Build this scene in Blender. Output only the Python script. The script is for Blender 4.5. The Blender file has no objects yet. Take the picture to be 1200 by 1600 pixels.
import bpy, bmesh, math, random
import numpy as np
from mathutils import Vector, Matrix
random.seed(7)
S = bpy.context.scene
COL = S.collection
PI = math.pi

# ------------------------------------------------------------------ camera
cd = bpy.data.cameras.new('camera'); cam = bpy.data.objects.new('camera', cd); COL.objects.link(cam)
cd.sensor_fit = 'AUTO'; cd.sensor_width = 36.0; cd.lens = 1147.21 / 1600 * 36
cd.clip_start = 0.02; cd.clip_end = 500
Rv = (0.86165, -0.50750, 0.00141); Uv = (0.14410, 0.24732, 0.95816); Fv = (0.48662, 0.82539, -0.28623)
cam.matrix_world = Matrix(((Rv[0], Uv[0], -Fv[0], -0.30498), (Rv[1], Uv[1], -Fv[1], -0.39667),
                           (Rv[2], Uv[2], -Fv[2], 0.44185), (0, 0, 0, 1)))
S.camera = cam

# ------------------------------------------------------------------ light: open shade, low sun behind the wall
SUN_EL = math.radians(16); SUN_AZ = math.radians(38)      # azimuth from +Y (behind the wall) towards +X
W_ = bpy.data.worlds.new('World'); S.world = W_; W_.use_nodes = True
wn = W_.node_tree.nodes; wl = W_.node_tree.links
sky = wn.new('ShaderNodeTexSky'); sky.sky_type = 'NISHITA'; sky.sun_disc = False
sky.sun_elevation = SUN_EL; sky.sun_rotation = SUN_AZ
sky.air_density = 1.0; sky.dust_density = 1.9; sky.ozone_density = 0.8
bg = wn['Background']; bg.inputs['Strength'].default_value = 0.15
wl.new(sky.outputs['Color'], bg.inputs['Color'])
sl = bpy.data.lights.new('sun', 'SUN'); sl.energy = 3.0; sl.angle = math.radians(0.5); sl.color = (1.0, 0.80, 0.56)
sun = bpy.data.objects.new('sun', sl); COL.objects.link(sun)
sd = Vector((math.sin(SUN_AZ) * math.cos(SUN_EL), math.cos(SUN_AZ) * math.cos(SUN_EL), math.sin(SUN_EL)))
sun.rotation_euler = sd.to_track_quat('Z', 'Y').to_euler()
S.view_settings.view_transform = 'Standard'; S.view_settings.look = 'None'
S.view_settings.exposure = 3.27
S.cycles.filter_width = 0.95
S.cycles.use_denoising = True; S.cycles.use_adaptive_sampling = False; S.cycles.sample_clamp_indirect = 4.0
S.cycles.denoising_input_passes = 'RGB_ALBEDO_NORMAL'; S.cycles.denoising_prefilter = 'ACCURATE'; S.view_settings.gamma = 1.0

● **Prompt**
Find every line with the word "scene" and state how many there are, with no other words.

● **The result**
2